#### Information shown

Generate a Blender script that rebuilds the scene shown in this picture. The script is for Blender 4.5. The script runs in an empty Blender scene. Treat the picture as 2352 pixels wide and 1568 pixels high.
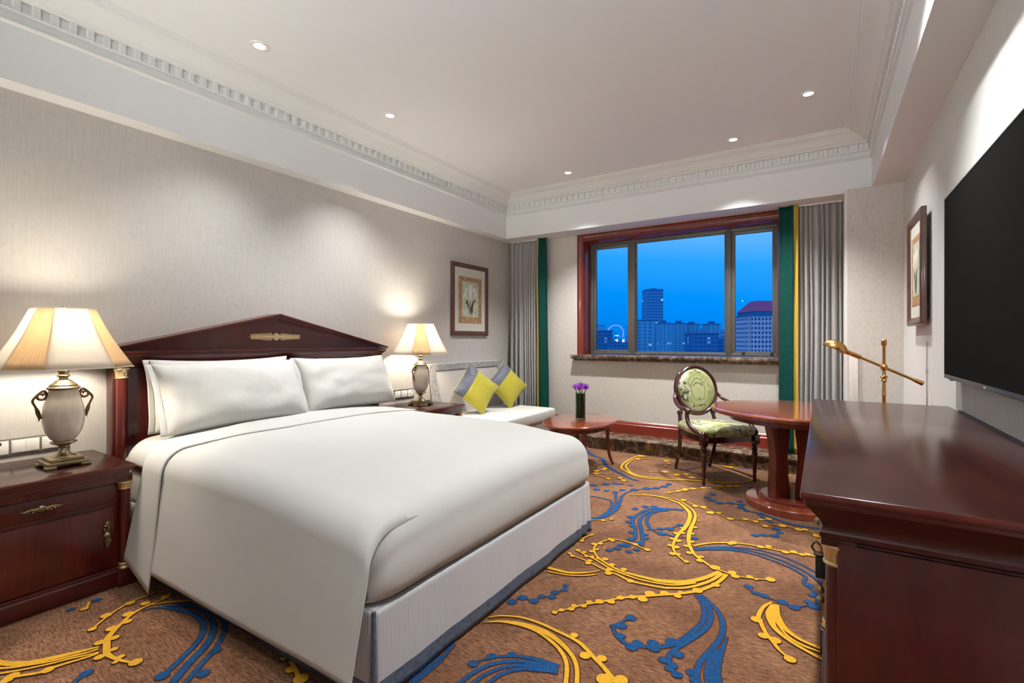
import bpy, bmesh, math, random
from mathutils import Vector, Matrix, noise
R = math.radians
PI = math.pi
SC = bpy.context.scene
COL = SC.collection

# ------------------------------------------------------------------ camera
cam_d = bpy.data.cameras.new('camera')
cam_d.sensor_width = 36.0
cam_d.lens = 1114.0 * 36.0 / 2352.0
cam_d.shift_y = -3.5 / 2352.0
cam_d.clip_start = 0.02
cam_d.clip_end = 9000
cam = bpy.data.objects.new('camera', cam_d)
COL.objects.link(cam)
cam.location = (0, 0, 1.3)
cam.rotation_euler = (R(90), 0, R(32.6))
SC.camera = cam

# ------------------------------------------------------------------ world: dusk sky
world = bpy.data.worlds.new('dusk_sky')
SC.world = world
world.use_nodes = True
nt = world.node_tree
nt.nodes.clear()
wo = nt.nodes.new('ShaderNodeOutputWorld')
bg = nt.nodes.new('ShaderNodeBackground')
tc = nt.nodes.new('ShaderNodeTexCoord')
sx = nt.nodes.new('ShaderNodeSeparateXYZ')
ramp = nt.nodes.new('ShaderNodeValToRGB')
nt.links.new(tc.outputs['Generated'], sx.inputs[0])
ad = nt.nodes.new('ShaderNodeMath'); ad.operation = 'MULTIPLY_ADD'
ad.inputs[1].default_value = 0.10
nt.links.new(sx.outputs['X'], ad.inputs[0]); nt.links.new(sx.outputs['Z'], ad.inputs[2])
nt.links.new(ad.outputs[0], ramp.inputs[0])
cr = ramp.color_ramp
cr.elements[0].position = 0.0; cr.elements[0].color = (0.000, 0.215, 0.80, 1)
cr.elements[1].position = 0.06; cr.elements[1].color = (0.000, 0.265, 0.93, 1)
for p_, c_ in ((0.13, (0.02, 0.34, 0.97, 1)), (0.20, (0.14, 0.46, 1.0, 1)), (0.45, (0.22, 0.50, 1.0, 1)), (1.0, (0.10, 0.25, 0.60, 1))):
    e_ = cr.elements.new(p_); e_.color = c_
bg.inputs['Strength'].default_value = 0.72
nt.links.new(ramp.outputs[0], bg.inputs['Color'])
nt.links.new(bg.outputs[0], wo.inputs['Surface'])

SC.view_settings.view_transform = 'Standard'
SC.view_settings.look = 'None'
SC.view_settings.exposure = 0.62
SC.view_settings.gamma = 1.0
SC.view_settings.use_curve_mapping = False
SC.cycles.use_denoising = True
SC.cycles.denoiser = 'OPENIMAGEDENOISE'
SC.cycles.max_bounces = 10
SC.cycles.diffuse_bounces = 6
SC.cycles.glossy_bounces = 4
SC.cycles.transparent_max_bounces = 12
SC.cycles.sample_clamp_indirect = 6.0
SC.cycles.caustics_reflective = False
SC.cycles.caustics_refractive = False

SPOT_W = (95, 135, 250, 285, 145, 250, 80, 20, 60)      # recessed downlights in DL order; the unseen end ones are added fill
LAMP_W = 27.0      # each bedside lamp bulb
FILL_W = (35, 150, 185)   # each added fill light on the unseen wall behind

# ------------------------------------------------------------------ materials
MATS = {}
def nodes(name):
    m = bpy.data.materials.new(name); m.use_nodes = True
    t = m.node_tree
    b = t.nodes['Principled BSDF']
    MATS[name] = m
    return m, t, b
def link(t, a, b): t.links.new(a, b)
def ramp_node(t, stops):
    r = t.nodes.new('ShaderNodeValToRGB')
    while len(r.color_ramp.elements) > 1: r.color_ramp.elements.remove(r.color_ramp.elements[-1])
    r.color_ramp.elements[0].position = stops[0][0]; r.color_ramp.elements[0].color = (*stops[0][1], 1)
    for p, c in stops[1:]:
        e = r.color_ramp.elements.new(p); e.color = (*c, 1)
    return r
def coords(t, scale=(1, 1, 1), kind='Object'):
    c = t.nodes.new('ShaderNodeTexCoord'); mp = t.nodes.new('ShaderNodeMapping')
    mp.inputs['Scale'].default_value = scale
    link(t, c.outputs[kind], mp.inputs['Vector'])
    return mp.outputs[0]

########

▶ **Short task**
Print, exactly as written, the lines above from the first one to the one containing "COL = SC.collection". Leave out pictures.

▶ **Expected answer**
Generate a Blender script that rebuilds the scene shown in this picture. The script is for Blender 4.5. The script runs in an empty Blender scene. Treat the picture as 2352 pixels wide and 1568 pixels high.
import bpy, bmesh, math, random
from mathutils import Vector, Matrix, noise
R = math.radians
PI = math.pi
SC = bpy.context.scene
COL = SC.collection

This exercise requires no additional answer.